* [YOUR INSTRUCTIONS] Quote the data exactly, first line to the line containing "o['label'] = (('cream', 'off-white', 'bright", with no pictures.

>> Begin RECORD EXTRACTS

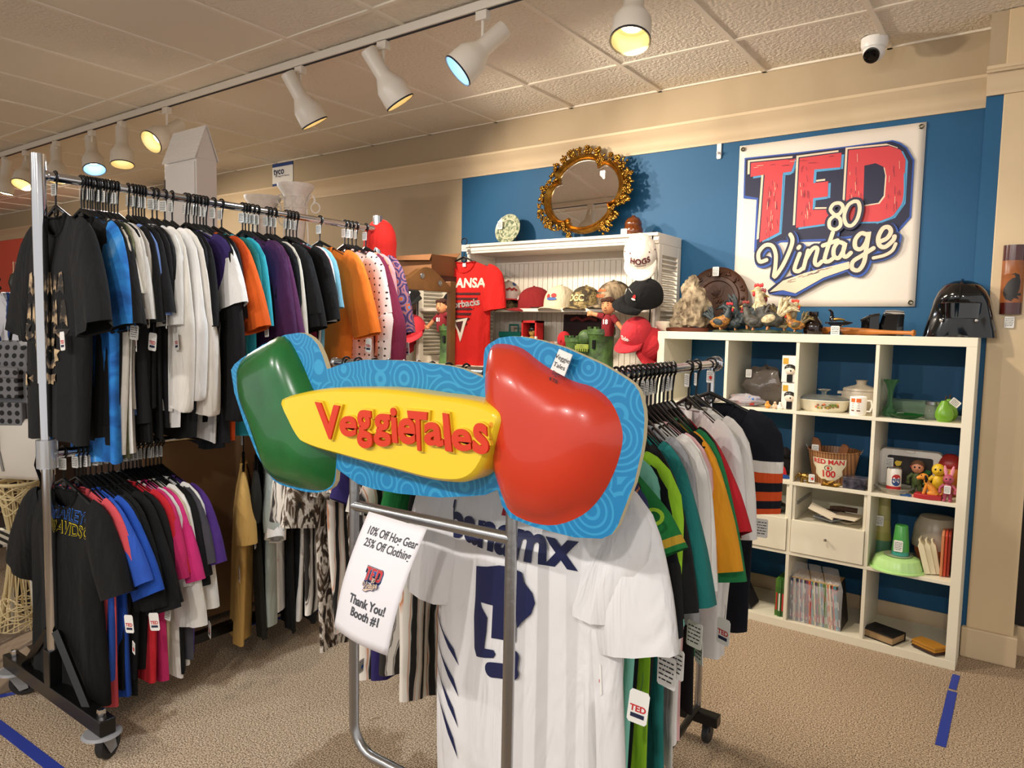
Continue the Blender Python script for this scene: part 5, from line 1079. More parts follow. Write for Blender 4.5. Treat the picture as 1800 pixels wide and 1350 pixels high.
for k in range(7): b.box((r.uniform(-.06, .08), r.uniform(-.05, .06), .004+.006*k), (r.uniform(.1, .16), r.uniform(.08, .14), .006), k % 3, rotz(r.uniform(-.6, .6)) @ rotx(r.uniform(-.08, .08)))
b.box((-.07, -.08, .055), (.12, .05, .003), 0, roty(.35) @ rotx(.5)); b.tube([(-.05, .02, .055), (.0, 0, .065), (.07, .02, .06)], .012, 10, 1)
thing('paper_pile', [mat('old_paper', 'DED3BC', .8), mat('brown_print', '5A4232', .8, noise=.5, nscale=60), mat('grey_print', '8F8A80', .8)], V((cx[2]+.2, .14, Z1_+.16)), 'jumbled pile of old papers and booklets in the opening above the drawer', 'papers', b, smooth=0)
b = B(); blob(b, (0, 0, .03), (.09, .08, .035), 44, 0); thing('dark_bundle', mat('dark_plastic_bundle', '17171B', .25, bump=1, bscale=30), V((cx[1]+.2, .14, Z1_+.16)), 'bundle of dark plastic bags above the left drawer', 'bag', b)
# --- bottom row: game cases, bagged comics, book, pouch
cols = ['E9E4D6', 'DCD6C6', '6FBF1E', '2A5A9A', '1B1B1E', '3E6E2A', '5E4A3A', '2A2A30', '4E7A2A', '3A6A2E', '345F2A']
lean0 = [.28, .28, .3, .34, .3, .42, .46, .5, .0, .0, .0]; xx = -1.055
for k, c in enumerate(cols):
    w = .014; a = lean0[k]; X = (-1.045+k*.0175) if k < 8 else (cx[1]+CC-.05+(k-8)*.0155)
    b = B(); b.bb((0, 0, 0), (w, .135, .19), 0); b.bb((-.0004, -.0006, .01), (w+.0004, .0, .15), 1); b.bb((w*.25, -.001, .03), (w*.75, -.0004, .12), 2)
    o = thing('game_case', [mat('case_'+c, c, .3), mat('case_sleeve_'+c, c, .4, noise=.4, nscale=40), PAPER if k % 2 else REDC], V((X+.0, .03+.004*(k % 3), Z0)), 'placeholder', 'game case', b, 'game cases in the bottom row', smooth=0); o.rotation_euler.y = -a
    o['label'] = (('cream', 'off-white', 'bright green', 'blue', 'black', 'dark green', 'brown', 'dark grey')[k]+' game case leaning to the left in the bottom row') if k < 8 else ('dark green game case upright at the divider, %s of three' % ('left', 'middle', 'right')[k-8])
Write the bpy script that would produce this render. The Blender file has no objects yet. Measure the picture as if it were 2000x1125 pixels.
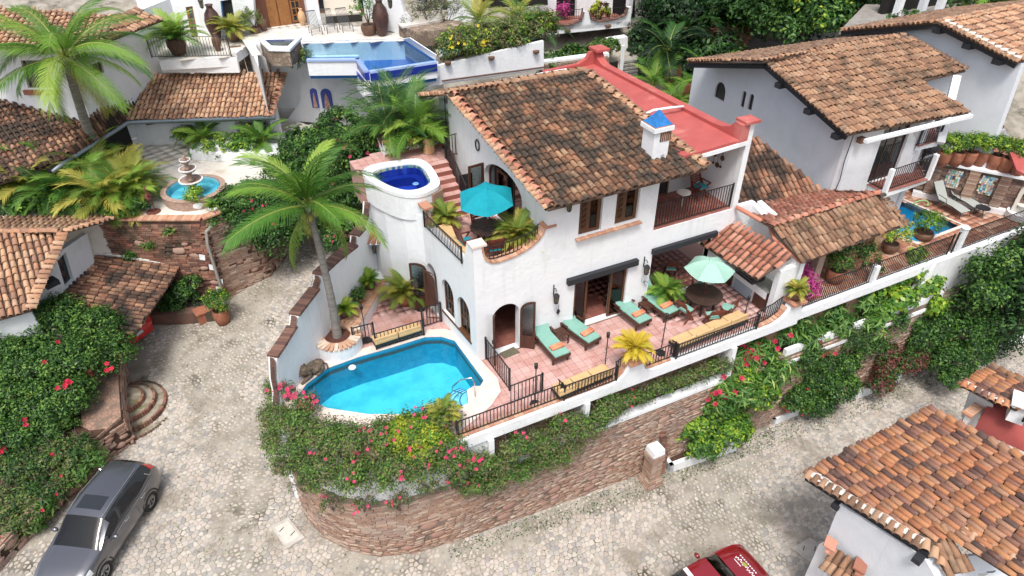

>> End RECORD EXTRACTS

* [SOLVED EXERCISE]
Continue the Blender Python script for this scene: part 5, from line 1079. More parts follow. Write for Blender 4.5. Treat the picture as 1800 pixels wide and 1350 pixels high.
for k in range(7): b.box((r.uniform(-.06, .08), r.uniform(-.05, .06), .004+.006*k), (r.uniform(.1, .16), r.uniform(.08, .14), .006), k % 3, rotz(r.uniform(-.6, .6)) @ rotx(r.uniform(-.08, .08)))
b.box((-.07, -.08, .055), (.12, .05, .003), 0, roty(.35) @ rotx(.5)); b.tube([(-.05, .02, .055), (.0, 0, .065), (.07, .02, .06)], .012, 10, 1)
thing('paper_pile', [mat('old_paper', 'DED3BC', .8), mat('brown_print', '5A4232', .8, noise=.5, nscale=60), mat('grey_print', '8F8A80', .8)], V((cx[2]+.2, .14, Z1_+.16)), 'jumbled pile of old papers and booklets in the opening above the drawer', 'papers', b, smooth=0)
b = B(); blob(b, (0, 0, .03), (.09, .08, .035), 44, 0); thing('dark_bundle', mat('dark_plastic_bundle', '17171B', .25, bump=1, bscale=30), V((cx[1]+.2, .14, Z1_+.16)), 'bundle of dark plastic bags above the left drawer', 'bag', b)
# --- bottom row: game cases, bagged comics, book, pouch
cols = ['E9E4D6', 'DCD6C6', '6FBF1E', '2A5A9A', '1B1B1E', '3E6E2A', '5E4A3A', '2A2A30', '4E7A2A', '3A6A2E', '345F2A']
lean0 = [.28, .28, .3, .34, .3, .42, .46, .5, .0, .0, .0]; xx = -1.055
for k, c in enumerate(cols):
    w = .014; a = lean0[k]; X = (-1.045+k*.0175) if k < 8 else (cx[1]+CC-.05+(k-8)*.0155)
    b = B(); b.bb((0, 0, 0), (w, .135, .19), 0); b.bb((-.0004, -.0006, .01), (w+.0004, .0, .15), 1); b.bb((w*.25, -.001, .03), (w*.75, -.0004, .12), 2)
    o = thing('game_case', [mat('case_'+c, c, .3), mat('case_sleeve_'+c, c, .4, noise=.4, nscale=40), PAPER if k % 2 else REDC], V((X+.0, .03+.004*(k % 3), Z0)), 'placeholder', 'game case', b, 'game cases in the bottom row', smooth=0); o.rotation_euler.y = -a
    o['label'] = (('cream', 'off-white', 'bright green', 'blue', 'black', 'dark green', 'brown', 'dark grey')[k]+' game case leaning to the left in the bottom row') if k < 8 else ('dark green game case upright at the divider, %s of three' % ('left', 'middle', 'right')[k-8])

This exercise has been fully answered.